Nel reato di sottrazione di un minore, se la condotta è stata realizzata per salvare la figlia da un "pericolo attuale di danno grave alla persona, non altrimenti evitabile" ricorre l'esimente dello stato di necessità di cui all'art. 54 del codice penale.
Lo ha affermato la Corte di Cassazione, VI sezione penale, con sentenza n. 29507 depositata il 7 luglio 2014, in una vicenda riguardante la sottrazione della figlia minore da parte della madre che aveva agito, in concorso con un altro uomo, per sottrarre la bambina dalle condizioni di degrado sociale e ambientale, sia lei che sia figlia erano costrette a vivere.

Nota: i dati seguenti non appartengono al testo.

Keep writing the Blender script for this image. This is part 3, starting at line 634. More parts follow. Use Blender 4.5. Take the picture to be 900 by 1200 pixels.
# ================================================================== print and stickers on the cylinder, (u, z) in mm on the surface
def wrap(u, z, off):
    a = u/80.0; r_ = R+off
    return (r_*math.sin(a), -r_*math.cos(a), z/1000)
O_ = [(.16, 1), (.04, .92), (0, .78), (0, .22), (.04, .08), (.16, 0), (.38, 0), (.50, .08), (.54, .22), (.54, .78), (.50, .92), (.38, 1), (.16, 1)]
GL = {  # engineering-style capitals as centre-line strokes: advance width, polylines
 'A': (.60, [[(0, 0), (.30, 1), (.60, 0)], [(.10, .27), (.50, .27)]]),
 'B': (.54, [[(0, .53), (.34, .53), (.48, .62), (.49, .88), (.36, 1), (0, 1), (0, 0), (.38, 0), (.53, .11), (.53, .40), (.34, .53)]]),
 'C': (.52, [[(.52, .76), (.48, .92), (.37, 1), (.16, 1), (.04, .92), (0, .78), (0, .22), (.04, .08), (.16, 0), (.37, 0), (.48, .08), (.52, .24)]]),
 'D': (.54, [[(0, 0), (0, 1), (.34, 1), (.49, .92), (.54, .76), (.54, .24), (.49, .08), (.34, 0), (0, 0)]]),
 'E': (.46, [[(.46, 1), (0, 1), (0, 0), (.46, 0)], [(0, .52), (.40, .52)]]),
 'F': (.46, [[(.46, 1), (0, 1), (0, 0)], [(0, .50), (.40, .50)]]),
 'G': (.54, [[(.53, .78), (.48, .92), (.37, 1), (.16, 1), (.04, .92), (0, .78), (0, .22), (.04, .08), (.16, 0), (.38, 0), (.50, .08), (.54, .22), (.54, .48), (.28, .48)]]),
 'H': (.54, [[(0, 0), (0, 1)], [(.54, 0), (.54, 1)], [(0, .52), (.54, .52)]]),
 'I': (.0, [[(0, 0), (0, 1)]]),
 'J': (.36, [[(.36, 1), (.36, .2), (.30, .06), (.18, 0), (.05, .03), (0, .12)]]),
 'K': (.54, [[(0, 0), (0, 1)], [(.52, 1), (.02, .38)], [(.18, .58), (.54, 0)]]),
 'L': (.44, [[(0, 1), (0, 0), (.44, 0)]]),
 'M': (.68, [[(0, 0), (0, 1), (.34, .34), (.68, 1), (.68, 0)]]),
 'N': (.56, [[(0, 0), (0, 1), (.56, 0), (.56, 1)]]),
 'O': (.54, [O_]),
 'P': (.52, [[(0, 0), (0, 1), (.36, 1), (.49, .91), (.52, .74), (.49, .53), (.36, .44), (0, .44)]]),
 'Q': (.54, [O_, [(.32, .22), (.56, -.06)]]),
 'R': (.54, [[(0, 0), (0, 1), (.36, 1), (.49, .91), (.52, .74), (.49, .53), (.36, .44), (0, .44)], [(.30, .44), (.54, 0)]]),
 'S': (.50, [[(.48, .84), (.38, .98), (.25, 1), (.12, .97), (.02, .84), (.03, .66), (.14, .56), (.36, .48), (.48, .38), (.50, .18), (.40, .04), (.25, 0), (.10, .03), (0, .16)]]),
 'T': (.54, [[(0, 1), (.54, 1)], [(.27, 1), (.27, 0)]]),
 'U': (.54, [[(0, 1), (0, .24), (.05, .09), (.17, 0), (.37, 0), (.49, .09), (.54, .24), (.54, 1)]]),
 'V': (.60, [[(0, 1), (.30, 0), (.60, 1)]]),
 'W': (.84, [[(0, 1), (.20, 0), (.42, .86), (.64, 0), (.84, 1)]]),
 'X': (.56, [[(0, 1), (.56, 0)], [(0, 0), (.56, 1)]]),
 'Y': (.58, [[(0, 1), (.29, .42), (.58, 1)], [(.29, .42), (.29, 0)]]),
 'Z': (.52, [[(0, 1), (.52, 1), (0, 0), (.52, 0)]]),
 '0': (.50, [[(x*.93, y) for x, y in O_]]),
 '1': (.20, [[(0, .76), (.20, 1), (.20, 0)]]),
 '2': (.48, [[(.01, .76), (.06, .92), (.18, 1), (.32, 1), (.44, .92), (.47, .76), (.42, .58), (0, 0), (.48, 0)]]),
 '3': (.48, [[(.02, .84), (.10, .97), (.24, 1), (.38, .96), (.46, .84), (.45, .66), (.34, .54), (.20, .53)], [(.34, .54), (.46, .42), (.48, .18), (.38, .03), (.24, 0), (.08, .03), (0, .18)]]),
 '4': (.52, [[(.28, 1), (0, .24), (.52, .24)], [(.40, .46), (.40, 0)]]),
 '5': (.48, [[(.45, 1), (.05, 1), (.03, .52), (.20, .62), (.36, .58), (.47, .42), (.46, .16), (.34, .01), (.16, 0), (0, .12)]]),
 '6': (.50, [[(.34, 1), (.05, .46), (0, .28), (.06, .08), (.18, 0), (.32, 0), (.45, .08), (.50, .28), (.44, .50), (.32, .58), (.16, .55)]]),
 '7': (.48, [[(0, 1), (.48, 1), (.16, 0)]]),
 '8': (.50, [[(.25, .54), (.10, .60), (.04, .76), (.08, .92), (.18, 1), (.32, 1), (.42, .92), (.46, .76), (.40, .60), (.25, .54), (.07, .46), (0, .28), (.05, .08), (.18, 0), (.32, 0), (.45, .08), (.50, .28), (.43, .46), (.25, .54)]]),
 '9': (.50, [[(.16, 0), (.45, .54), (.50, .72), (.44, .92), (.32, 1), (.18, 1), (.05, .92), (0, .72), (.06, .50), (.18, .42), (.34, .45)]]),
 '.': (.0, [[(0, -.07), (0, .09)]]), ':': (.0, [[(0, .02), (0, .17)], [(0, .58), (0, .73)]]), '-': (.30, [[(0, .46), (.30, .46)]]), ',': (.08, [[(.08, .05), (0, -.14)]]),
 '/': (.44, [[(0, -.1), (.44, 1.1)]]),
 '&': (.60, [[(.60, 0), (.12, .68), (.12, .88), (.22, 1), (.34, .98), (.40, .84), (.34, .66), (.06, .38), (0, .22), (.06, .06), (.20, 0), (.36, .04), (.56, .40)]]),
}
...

Il padre infatti era un alcolista affetto da patologia psichiatrica e viveva anche con una minorenne con cui aveva generato un'altra figlia.
La donna (e l'uomo che l'aveva aiutata), veniva condannata dalla Corte d'Appello di Caltanissetta per il reato di concorso in sottrazione della figlia di minore di lei ex art. 574 codice penale.
Entrambi si sono rivolti alla Corte di Cassazione deducendo l'insussistenza dell'elemento psicologico del reato de quo, giacché la madre "si sarebbe indotta a sottrarla al padre al solo scopo di tutelare la minore, in quanto costretta a vivere - come da relazioni redatte dai competenti assistenti sociali - in ambiente socialmente degradato e in condizioni igieniche ed economiche precarie".
Una tesi che ha fatto breccia nei giudici della Corte di Cassazione che hanno così annullato la sentenza.
Insomma il processo è da rifare.
Secondo i giudici di piazza Cavour, infatti, le precarie condizioni di vita materiali e morali in cui la donna era costretta a vivere dal convivente e padre naturale della minore, attestate anche dai servizi sociali occupatisi della vicenda, farebbero sussistere l'esimente di cui all'art. 54 c.p.
Né può valere a modificare la situazione, la circostanza che il fatto contestato fosse avvenuto anteriormente all'epoca della redazione della relazione di servizio da parte dell'assistente sociale incaricata delle verifiche in loco, come sostenuto dal padre.
La famiglia, ha rilevato la Corte, "era infatti già nota ai servizi sociali e sanitari per una lunga storia di degrado sociale ed ambientale, con ciò rimarcandosi il dato di una situazione familiare da tempo compromessa quanto ai presupposti minimi di vivibilità".
Per gli Ermellini, dunque, tutto ciò dovrà "formare oggetto di specifica valutazione da parte del giudice del rinvio per apprezzare la sussistenza o meno dei requisiti di applicabilità dell'art. 54 c.p.".